Leaving aside for another day the merits of the allegations, the indictment itself says a lot about how the government intends to take and maintain the legal initiative in the war on terror. For instance, it's not directed against anyone connected directly to al Qaeda, the top-charting terrorist group led by Public Enemy No. 1 Osama bin Laden.

That intentional omission suggests that prosecutors and policy makers have decided to expand the legal fight against suspected terror groups just as surely as America's military is preparing to expand its campaign against suspected terrorists overseas.

Even the recently-resolved case of Enaam Arnaout and the Benevolence International Foundation involved at the outset an alleged al Qaeda link. The fact that this long indictment does not presages a whole new front against terror operations that allegedly involve illegal activity on American soil, even if the ultimate aim of the operations only affected targets overseas. This doesn't mean that the feds now are going to use domestic criminal law to expand their enforcement grip around the world.

But it does mean that what once was legally untouchable now is in play. There are more government-designated terror organizations now than there used to be, thanks to the political response to the attacks on America. And the government's power to surveil these organizations now is much greater than it used to be, thanks to the USA Patriot Act. You combine these two new realities and you get a lengthy investigation leading to this lengthy list of charges against these far-flung defendants.

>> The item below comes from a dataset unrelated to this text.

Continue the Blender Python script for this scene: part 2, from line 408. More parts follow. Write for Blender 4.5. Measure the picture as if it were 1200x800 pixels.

Is it a good idea to start new fronts in the legal war on terror before the al Qaeda front is mopped up? I don't know. But I now know what federal prosecutors had in mind when they settled the John Walker Lindh case last summer in order to "conserve" their resources.

Meanwhile, the indictment combines, for the first time, virtually every single one of the government's "go-to" criminal charges that can be conceivably linked to anything remotely connected to terrorist activity. In its 121 pages, 50 separate counts are alleged against the men and "others unknown," including conspiracy, racketeering, perjury, immigration fraud, providing material support to terrorism, extortion, and murder.

Take the allegations against the American Taliban, John Walker Lindh, add a dash of charges against Zacarias Moussaoui, the alleged 9-11 conspirator, and sprinkle the whole thing with a pinch of the Arnaout case and you get this case against the Palestinian Islamic Jihad. If nothing else, it's remarkable for its comprehensiveness.

So comprehensive, in fact, that supporters of the defendants were easily and reasonably able to say before they even had read the whole indictment that prosecutors had over-charged and over-reacted to protected speech and innocuous conduct. That's an argument that will resonate from now until trial, if there ever is a trial in this case.

So you probably will hear in the next day or so, if you haven't already heard, the argument that where there is smoke -- i.e. sympathy for terror groups like the PlJ -- there is not necessarily fire -- i.e. criminal conduct in support of such groups. Get used to it. It's a claim that helps the defendants both defend against the possibility of convictions and at the same time perhaps reduce their sentences if they ultimately are convicted.

University of South Florida professor Sami Amin Al-Arian is the first-named defendant in the indictment and the man whom prosecutors say is the leader of the PIJ's American operations. But it's not likely that he'll be able to rely upon his academic qualifications to gain any extra favor with his judge or jury.

Al-Arian no doubt will argue that his vitrolic comments against Israel -- comments which might help prove motive if nothing else -- are protected by the first amendment and thus cannot form the basis of a prosecution against him. And it's a decent argument to make. The only problem is that it will only work as a legal and factual matter if the feds have no evidence that Al-Arian and his alleged co-conspirators engaged in actual illegal conduct. Is that possible? Sure. But 121 pages say I'm wrong.